REQUIREMENT
Copy each line holding the string "scene".

DATA SECTION
[START]

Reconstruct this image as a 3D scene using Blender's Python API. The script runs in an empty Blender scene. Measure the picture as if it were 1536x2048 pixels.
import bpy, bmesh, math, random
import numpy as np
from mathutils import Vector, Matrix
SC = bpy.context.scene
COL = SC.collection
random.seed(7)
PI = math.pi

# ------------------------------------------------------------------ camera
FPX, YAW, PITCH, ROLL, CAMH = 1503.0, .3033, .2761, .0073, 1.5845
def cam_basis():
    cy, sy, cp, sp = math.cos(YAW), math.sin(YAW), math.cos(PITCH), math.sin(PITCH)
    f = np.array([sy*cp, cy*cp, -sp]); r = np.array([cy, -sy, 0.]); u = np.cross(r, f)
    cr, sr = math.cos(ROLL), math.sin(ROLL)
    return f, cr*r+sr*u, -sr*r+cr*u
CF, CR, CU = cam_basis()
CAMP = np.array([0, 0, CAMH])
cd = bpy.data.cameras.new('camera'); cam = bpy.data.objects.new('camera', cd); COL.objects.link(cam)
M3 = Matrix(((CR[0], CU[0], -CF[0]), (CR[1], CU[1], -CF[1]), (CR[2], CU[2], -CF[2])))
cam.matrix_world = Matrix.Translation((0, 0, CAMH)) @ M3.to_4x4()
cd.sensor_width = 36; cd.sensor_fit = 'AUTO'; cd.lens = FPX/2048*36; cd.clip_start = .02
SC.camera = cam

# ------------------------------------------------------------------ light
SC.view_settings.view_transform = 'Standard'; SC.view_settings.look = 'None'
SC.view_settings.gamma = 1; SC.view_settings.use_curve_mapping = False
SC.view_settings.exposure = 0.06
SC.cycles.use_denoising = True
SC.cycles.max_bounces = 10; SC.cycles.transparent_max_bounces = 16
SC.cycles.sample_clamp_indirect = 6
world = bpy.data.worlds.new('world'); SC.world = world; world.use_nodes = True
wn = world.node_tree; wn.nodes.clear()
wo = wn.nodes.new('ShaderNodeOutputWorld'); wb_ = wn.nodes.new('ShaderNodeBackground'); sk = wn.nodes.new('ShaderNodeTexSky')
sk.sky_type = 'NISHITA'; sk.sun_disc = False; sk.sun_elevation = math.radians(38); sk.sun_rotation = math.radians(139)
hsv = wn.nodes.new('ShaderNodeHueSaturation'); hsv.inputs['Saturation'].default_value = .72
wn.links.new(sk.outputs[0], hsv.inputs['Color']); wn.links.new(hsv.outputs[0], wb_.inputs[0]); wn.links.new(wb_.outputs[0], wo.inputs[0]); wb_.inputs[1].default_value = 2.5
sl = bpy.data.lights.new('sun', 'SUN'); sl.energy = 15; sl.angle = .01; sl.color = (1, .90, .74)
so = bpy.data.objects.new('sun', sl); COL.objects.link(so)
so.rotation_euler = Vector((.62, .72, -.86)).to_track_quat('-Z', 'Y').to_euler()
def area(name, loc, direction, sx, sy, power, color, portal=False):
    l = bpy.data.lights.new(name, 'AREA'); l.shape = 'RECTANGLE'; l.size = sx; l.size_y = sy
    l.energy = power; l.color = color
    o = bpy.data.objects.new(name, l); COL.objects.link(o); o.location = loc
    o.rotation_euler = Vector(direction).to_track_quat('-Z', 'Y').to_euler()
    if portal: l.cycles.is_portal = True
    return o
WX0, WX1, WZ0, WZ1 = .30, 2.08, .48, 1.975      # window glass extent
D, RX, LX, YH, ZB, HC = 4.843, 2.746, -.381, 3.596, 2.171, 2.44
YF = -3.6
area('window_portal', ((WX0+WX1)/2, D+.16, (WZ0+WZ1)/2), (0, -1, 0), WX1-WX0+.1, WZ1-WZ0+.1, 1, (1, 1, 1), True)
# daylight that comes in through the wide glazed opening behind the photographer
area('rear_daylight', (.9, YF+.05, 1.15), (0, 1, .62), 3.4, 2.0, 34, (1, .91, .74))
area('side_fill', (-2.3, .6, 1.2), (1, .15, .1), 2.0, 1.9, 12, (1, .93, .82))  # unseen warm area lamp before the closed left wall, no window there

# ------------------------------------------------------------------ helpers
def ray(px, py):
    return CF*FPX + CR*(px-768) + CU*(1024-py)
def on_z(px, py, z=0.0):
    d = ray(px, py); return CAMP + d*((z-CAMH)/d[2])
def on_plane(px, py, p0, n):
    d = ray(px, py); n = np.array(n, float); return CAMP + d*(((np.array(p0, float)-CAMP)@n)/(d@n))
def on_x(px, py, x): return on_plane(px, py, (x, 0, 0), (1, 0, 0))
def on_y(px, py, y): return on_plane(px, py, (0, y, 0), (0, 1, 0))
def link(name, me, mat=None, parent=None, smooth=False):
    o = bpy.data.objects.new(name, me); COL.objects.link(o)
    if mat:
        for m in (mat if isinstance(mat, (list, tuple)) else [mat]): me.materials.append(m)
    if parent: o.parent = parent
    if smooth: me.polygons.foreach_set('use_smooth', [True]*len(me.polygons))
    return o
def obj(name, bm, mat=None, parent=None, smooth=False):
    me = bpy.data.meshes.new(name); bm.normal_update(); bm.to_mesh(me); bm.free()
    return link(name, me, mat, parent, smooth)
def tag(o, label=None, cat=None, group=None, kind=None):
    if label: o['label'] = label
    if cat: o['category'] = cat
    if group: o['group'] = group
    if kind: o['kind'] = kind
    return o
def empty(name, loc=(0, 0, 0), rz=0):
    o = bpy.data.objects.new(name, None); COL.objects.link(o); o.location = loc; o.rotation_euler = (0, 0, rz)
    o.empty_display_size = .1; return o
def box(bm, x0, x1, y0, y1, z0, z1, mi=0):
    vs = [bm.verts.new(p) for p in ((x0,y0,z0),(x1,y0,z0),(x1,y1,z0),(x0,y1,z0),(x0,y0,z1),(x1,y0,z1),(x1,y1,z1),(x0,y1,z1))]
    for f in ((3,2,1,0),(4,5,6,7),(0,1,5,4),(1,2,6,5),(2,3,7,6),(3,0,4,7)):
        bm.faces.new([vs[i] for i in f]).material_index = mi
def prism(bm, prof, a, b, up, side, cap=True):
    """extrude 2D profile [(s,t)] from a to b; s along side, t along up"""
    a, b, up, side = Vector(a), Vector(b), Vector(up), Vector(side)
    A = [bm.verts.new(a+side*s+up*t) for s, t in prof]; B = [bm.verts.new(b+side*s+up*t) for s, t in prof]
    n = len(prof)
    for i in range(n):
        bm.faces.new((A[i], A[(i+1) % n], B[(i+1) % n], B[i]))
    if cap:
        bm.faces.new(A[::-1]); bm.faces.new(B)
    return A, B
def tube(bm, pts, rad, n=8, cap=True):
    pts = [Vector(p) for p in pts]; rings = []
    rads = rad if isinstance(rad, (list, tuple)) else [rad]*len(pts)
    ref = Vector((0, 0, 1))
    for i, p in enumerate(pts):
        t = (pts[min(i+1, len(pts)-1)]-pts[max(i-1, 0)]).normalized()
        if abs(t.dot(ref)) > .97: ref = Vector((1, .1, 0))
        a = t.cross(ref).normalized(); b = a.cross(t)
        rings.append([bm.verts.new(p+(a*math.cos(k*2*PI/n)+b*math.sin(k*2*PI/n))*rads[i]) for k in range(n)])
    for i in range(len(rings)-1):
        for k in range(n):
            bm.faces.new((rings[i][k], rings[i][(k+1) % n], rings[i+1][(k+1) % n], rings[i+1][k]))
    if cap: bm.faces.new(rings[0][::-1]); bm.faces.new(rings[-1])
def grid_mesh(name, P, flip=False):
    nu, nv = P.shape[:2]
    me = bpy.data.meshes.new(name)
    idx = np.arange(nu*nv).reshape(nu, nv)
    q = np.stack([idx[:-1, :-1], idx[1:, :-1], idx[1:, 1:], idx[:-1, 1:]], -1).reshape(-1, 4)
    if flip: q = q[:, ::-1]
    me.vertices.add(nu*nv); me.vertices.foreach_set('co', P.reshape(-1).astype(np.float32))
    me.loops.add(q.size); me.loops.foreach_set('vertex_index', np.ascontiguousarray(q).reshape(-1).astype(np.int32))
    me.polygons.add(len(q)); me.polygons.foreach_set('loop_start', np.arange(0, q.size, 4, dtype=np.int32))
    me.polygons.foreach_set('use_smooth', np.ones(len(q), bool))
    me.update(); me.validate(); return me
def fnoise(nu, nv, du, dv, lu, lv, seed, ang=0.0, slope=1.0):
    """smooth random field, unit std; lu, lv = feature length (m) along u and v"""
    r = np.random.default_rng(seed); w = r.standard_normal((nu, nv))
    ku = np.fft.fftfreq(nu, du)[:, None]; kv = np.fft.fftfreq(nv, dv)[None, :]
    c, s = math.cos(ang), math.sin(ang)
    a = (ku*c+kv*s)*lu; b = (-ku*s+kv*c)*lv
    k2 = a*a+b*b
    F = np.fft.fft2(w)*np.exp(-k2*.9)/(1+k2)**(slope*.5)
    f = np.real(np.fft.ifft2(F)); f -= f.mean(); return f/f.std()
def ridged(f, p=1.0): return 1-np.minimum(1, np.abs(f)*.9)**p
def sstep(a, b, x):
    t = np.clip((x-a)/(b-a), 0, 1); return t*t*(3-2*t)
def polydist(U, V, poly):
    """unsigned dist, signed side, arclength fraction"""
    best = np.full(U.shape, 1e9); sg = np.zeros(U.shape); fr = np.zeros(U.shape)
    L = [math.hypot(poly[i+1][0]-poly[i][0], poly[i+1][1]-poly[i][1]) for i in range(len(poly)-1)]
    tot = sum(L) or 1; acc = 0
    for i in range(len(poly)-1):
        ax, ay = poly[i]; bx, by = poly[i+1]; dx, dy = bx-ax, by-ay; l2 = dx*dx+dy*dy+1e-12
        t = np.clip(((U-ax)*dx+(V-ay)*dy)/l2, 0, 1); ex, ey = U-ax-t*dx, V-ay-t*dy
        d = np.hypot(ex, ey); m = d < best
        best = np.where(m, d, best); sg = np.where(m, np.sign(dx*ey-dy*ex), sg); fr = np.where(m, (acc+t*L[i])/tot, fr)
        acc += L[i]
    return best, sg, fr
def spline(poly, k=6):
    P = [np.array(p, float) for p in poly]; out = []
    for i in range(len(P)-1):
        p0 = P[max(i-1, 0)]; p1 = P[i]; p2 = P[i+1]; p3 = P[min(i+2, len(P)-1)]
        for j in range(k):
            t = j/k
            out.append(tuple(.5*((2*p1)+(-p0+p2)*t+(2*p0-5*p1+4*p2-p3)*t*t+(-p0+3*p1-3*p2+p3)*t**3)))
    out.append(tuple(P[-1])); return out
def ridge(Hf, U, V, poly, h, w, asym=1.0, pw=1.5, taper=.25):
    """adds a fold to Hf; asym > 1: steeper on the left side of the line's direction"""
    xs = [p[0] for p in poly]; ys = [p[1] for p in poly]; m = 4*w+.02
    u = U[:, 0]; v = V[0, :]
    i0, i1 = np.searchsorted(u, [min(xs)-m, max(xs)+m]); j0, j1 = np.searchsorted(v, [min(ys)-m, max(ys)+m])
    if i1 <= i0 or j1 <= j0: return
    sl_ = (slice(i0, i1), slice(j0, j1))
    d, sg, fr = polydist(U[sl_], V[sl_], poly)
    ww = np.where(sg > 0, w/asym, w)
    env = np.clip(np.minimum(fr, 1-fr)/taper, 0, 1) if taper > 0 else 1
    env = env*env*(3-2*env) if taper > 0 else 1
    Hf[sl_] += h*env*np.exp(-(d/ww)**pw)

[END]

RESPONSE FOR THIS EXERCISE
Reconstruct this image as a 3D scene using Blender's Python API. The script runs in an empty Blender scene. Measure the picture as if it were 1536x2048 pixels.
SC = bpy.context.scene